IEEE Photonics Journal (Jan 2022)
Stabilized Long-Distance Superluminal Propagation Based on Polarization-Matched Low-Noise Brillouin Lasing Resonance
Abstract
This paper comprehensively investigated noise characteristics of superluminal propagation based on low-noise single-frequency Brillouin lasing oscillation with the aid of a population inversion dynamic grating. Thanks to high-degree polarization alignment between the Brillouin pump and the lased Stokes lightwaves in polarization maintaining fibers, efficient Brillouin lasing resonance with over 10-dB relative intensity noise suppression has been demonstrated to activate Brillouin loss-induced anomalous dispersion in the vicinity of pump signals, benefiting a noise-insensitive superluminal propagation along kilometer-long optical fibers with robust resistance to ambient disturbance.
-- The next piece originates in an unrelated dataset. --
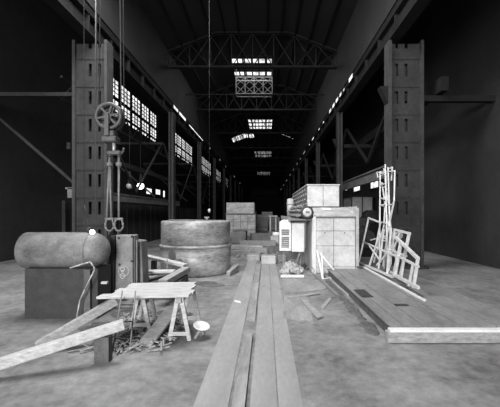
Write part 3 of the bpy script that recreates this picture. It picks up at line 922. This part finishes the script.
# loose timbers by the bench
one('squared_timber', MB().bar((-3.95, 5.7, .1), (-2.84, 6.28, .74), .13, .16), 'oldwood', 'dull squared timber sloping up against the end of the plank bench', 'timber', (-3.9, 5.7, 0), None, .01)
one('squared_timber', MB().bar((-3.95, 4.75, .19), (-2.34, 5.45, .57), .15, .15), 'wood', 'pale squared timber lying aslant before the ladder, its sawn end facing out', 'timber', (-3.9, 5.25, 0), None, .01)
one('timber_block', MB().box(-2.75, -2.52, 5.28, 5.42, 0, .405), 'darkwood', 'dark block under the end of the pale squared timber', 'block', (-2.6, 5.7, 0))
one('loose_board', MB().bar((-2.95, 6.75, .62), (-2.3, 6.55, .74), .16, .04), 'oldwood', 'short grey board wedged under the plank bench', 'board', (-2.6, 6.6, .6))
one('leaning_board', MB().bar((-2.18, 5.9, .03), (-1.92, 6.9, .42), .30, .04), 'oldwood', 'wide grey board leaning on edge under the plank bench', 'board', (-2.1, 6.2, 0))
rr = random.Random(9)
dm = MB()
for cx_, cy_, R_ in ((-2.7, 7.2, .75), (-3.3, 6.9, .6), (-2.3, 7.7, .6), (-3.2, 7.9, .5)):
    ring = [(cx_ + R_ * rr.uniform(.75, 1.1) * math.cos(a * .35), cy_ + R_ * .8 * rr.uniform(.75, 1.1) * math.sin(a * .35)) for a in range(18)]
    hh_ = rr.uniform(.015, .03)
    dm.add([(x, y, .003) for x, y in ring] + [(cx_ + (x - cx_) * .8, cy_ + (y - cy_) * .8, hh_ + rr.uniform(0, .01)) for x, y in ring],
           [(i, (i + 1) % 18, (i + 1) % 18 + 18, i + 18) for i in range(18)] + [list(range(18, 36))])
o = dm.build('dark_patch', 'darkwood', None, (-2.7, 7.2, 0))  # low patches darker than the floor around them
o['kind'] = 'stuff'; o['label'] = 'low dark patches spread on the floor under the plank bench'; o['category'] = 'dark_patch'
rr = random.Random(21)
db = MB()
for i in range(230):
    x, y = rr.uniform(-3.3, -1.75), rr.uniform(5.7, 7.6)
    a = rr.uniform(0, 3.14)
    l = rr.uniform(.05, .22)
    z = rr.uniform(.01, .09)
    db.bar((x - math.cos(a) * l, y - math.sin(a) * l, z), (x + math.cos(a) * l, y + math.sin(a) * l, z + rr.uniform(-.01, .06)), rr.uniform(.015, .05), .015)
o = db.build('wood_debris', 'oldwood', None, (-2.5, 6.6, 0))
o['kind'] = 'stuff'; o['label'] = 'wood chips and offcuts strewn under the plank bench'; o['category'] = 'debris'
# timber pile between bench and tank
for args in (
    ((-4.1, 11.0, .98), (-2.55, 10.45, .74), .26, .09, 'wood', 'long pale plank sloping down in front of the big tank, topmost of the pile'),
    ((-2.66, 8.5, .60), (-2.46, 10.2, .66), .24, .16, 'oldwood', 'thick baulk with a sawn end reaching towards the big tank'),
    ((-3.75, 9.45, .72), (-2.65, 9.55, .72), .30, .06, 'wood', 'pale board lying on the timber pile beside the casting'),
    ((-3.35, 9.15, .60), (-2.88, 10.2, .60), .36, .06, 'oldwood', 'flat grey board under the pale ones of the timber pile'),
):
    a, c, w1, h1, m, lb_ = args
    one('pile_plank', MB().bar(a, c, w1, h1), m, lb_, 'plank', ((a[0] + c[0]) / 2, (a[1] + c[1]) / 2, min(a[2], c[2])), 'planks of the timber pile', .008)
one('pile_crib', MB().box(-3.9, -2.4, 9.12, 10.2, 0, .51), 'darkwood', 'dark crib block under the timber pile', 'block', (-3.3, 9.4, 0))
one('support_post', MB().box(-3.75, -3.6, 10.75, 10.9, 0, .84).box(-3.9, -3.45, 10.7, 10.95, 0, .06), 'darkwood', 'dark post propping the topmost plank of the pile', 'post', (-3.7, 10.8, 0))
one('upright_stake', MB().cyl((-2.98, 9.95, 0), (-2.98, 9.95, 1.0), .018, 8), 'seam', 'thin stake standing in the timber pile', 'stake', (-2.98, 9.95, 0))
# white pan with handle
c = G(201.5, 326, .22)
t = thing('white_pan', 'shallow white round pan tilted on a stake beside the pale trestle', 'pan', (c.x, c.y, 0))
nrm = Vector((.22, -.2, .95)).normalized()
MB().lathe(c - nrm * .03, nrm, [(0, .10), (.03, .155), (.04, .16), (.045, .155), (.025, .10), (.02, .001)], 32, True, False).build('dish', 'white', t)
MB().bar(c - nrm * .02, (c.x - .12, c.y - .05, 0), .05, .03).build('stake', 'oldwood', t)
MB().bar(c - nrm * .02, (c.x + .02, c.y + .15, 0), .04, .03).build('stake', 'oldwood', t)

# ================================================================== lamps in the window aisle
def arc_lamp(px, py, d, lit, label):
    c = P(px, py, d)
    t = thing('arc_lamp', label, 'lamp', c, 'arc lamps in the window aisle')
    MB().ball(c, .24 if lit else .2, 16, 10).build('globe', 'bulb' if lit else 'globe', t)
    MB().lathe(c + Vector((0, 0, .14)), (0, 0, 1), [(0, .16), (.05, .17), (.08, .1), (.75, .1), (.8, .05)], 14).build('housing', 'column', t)
    MB().cyl(c + Vector((0, 0, .9)), (c.x, c.y, 7.6), .015, 6).build('hanger', 'dark', t)
arc_lamp(129.5, 186, 21.0, False, 'unlit arc lamp with a milky globe hanging in the window aisle')
arc_lamp(140.5, 186, 24.0, True, 'brightly lit arc lamp hanging in the window aisle')

# ================================================================== things farther down the shop
def casing(name, x0, x1, y0, y1, z0, z1, nx, nz, m, label, cat):
    t = thing(name, label, cat, ((x0 + x1) / 2, y0, z0))
    MB().box(x0, x1, y0, y1, z0, z1).build('body', 'seam', t)
    for i in range(nx):
        for j in range(nz):
            MB().box(x0 + (x1 - x0) * i / nx + .03, x0 + (x1 - x0) * (i + 1) / nx - .03, y0 - .05, y0, z0 + (z1 - z0) * j / nz + .03, z0 + (z1 - z0) * (j + 1) / nz - .03).build('front_panel', m, t)
    MB().box(x1, x1 + .04, y0, y1 - .05, z0 + .05, z1 - .05).build('side_panel', m, t)
    return t
casing('far_casing', -4.0, -1.1, 33, 37, 0, 2.25, 4, 3, 'tank', 'panelled boiler casing standing beyond the big tank', 'boiler')
casing('far_upper_casing', -3.95, -1.2, 32.8, 37, 2.32, 3.45, 1, 1, 'tank', 'long plain box lying on the far boiler casing', 'box')
one('support_beam', MB().box(-4.1, -1.0, 33.2, 36.8, 2.25, 2.32), 'seam', 'dark packing between the far casing and the box on it', 'beam', (-2.5, 35, 2.25))
one('iron_box', MB().box(-2.75, -1.6, 26, 28, 0, .95), 'rivet', 'dark low iron box before the far boiler casing', 'box', (-2.2, 27, 0), None, .03)
one('stone_block', MB().box(-.22, .46, 15.4, 16.0, .0, .38), 'top', 'pale flat block standing across the far end of the walkway', 'block', (.1, 15.7, 0), None, .03)
one('stone_block', MB().box(-.95, -.3, 16.4, 17.2, .0, .30), 'oldwood', 'dull block beside the pale block across the walkway', 'block', (-.6, 16.8, 0), None, .03)
one('stone_block', MB().box(.55, 1.0, 16.0, 16.8, .0, .36), 'rivet', 'dark block between the pale block and the cabinet legs', 'block', (.8, 16.4, 0), None, .03)
rr = random.Random(31)
specs = [
    (-1.6, 19, 1.6, .3, .25, 'oldwood', 'stack board lying beyond the big tank, nearest it', .4), (-1.2, 21.5, 2.2, .35, .3, 'top', 'pale plank lying askew in the middle of the shop', -.3),
    (-.2, 20, 1.8, .4, .3, 'oldwood', 'grey plank lying across the floor behind the pale block', .1), (.6, 19.5, 1.0, .5, .4, 'rivet', 'dark plank end near the louvred cabinet', .5),
    (-.6, 24, 2.6, .4, .4, 'oldwood', 'long plank across the floor before the far casing', .05), (1.2, 26, 1.6, .6, .6, 'boiler', 'pale plank in the gap beyond the louvred cabinet', -.2),
    (-.3, 28, 2.0, .7, .7, 'rivet', 'dark baulk beyond the long plank', .2), (.9, 29, 1.4, .8, .8, 'seam', 'dark heavy baulk in the gap beside the far casing', 0)]
for (x, y, l, wd, h, m, lb_, a) in specs:
    ca, sa = math.cos(a) * l / 2, math.sin(a) * l / 2
    one('loose_plank', MB().bar((x - ca, y - sa, h / 2), (x + ca, y + sa, h / 2), wd, h), m, lb_, 'plank', (x, y, 0), 'loose planks down the shop', .02)
rr = random.Random(41)
db = MB()
for i in range(120):
    x, y = rr.uniform(-1.6, 1.4), rr.uniform(16, 30)
    a = rr.uniform(0, 3.14)
    l = rr.uniform(.06, .35)
    db.bar((x - math.cos(a) * l, y - math.sin(a) * l, .03), (x + math.cos(a) * l, y + math.sin(a) * l, .05 + rr.uniform(0, .1)), rr.uniform(.03, .12), .04)
o = db.build('scrap_litter', 'oldwood', None, (0, 22, 0))
o['kind'] = 'stuff'; o['label'] = 'scrap and litter strewn over the middle of the shop floor'; o['category'] = 'litter'
names = [(-.6, 44, 1.6, 2.2, 'rivet', 'dark crate standing just past the far casing', 'crate'), (1.2, 46, 1.4, 1.8, 'seam', 'dark crate in the gap far down the shop', 'crate'),
         (.2, 56, 1.8, 2.6, 'top', 'grey crate far down the middle of the shop', 'crate'), (-2.8, 60, 2.0, 2.8, 'seam', 'tall dark crate behind the far casing', 'crate')]
for x, y, wd, h, m, lb_, cat in names:
    t = thing('packing_crate', lb_, cat, (x, y, 0), 'crates far down the shop')
    MB().box(x - wd / 2, x + wd / 2, y, y + 2, 0, h).build('body', m, t)
    for z in (.15, h - .3):
        MB().box(x - wd / 2 - .02, x + wd / 2 + .02, y - .05, y, z, z + .15).build('batten', 'oldwood', t)
one('plate_slab', MB().box(.3, 1.25, 36, 38, 2.0, 2.12).box(.4, .55, 36.2, 37.8, 0, 2.0).box(1.0, 1.15, 36.2, 37.8, 0, 2.0), 'boiler', 'pale slab on two dark uprights beyond the header drum', 'table', (.8, 37, 0))
# shaded aisle behind the frames
t = thing('tool_shed', 'grey boarded shed standing in the shaded aisle behind the frames', 'shed', (8.7, 30, 0))
MB().box(7.75, 9.75, 30, 33, 0, 3.85).build('body', 'top', t)
MB().box(7.65, 9.85, 29.9, 33.1, 3.85, 3.95).build('roof_slab', 'column', t)
for i in range(3):
    MB().box(7.75 + i * .95, 7.83 + i * .95, 29.93, 30, 0, 3.85).build('batten', 'column', t)
rr = random.Random(51)
for i, (px, py, d, lb_) in enumerate(((362, 222, 22, 'dark gearbox housing in the shaded aisle, nearest the boiler post'), (372, 214, 25, 'dark gearbox housing before the grey shed'), (366, 235, 18, 'low dark gearbox housing behind the wide lattice frame'), (405, 225, 20, 'dark gearbox housing behind the column'))):
    c = P(px, py, d)
    t = thing('gearbox', lb_, 'machine', (c.x, c.y, 0), 'dark machines in the shaded aisle')
    MB().box(c.x - .6, c.x + .6, d, d + 1, 0, c.z - .2).build('base', 'steel', t, None, .03)
    MB().cyl((c.x, d - .1, c.z - .2), (c.x, d + 1.0, c.z - .2), .5, 20).build('drum', 'column', t)
    MB().cyl((c.x + .1, d - .3, c.z - .2), (c.x + .1, d, c.z - .2), .12, 12).build('shaft', 'flange', t)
Consequently, sinusoidally modulated pump signals experienced the time advancement of 4634.0 ns at the group velocity of 10.63c. Results show that the variance of the fractional advancement with polarization maintaining fibers is 2.54 × 10−4 which is two orders of magnitude lower than that of conventional single mode fibers. Furthermore, the dependence of the group velocity on the modulation frequency was experimentally investigated, showing good agreement with the theoretical analysis.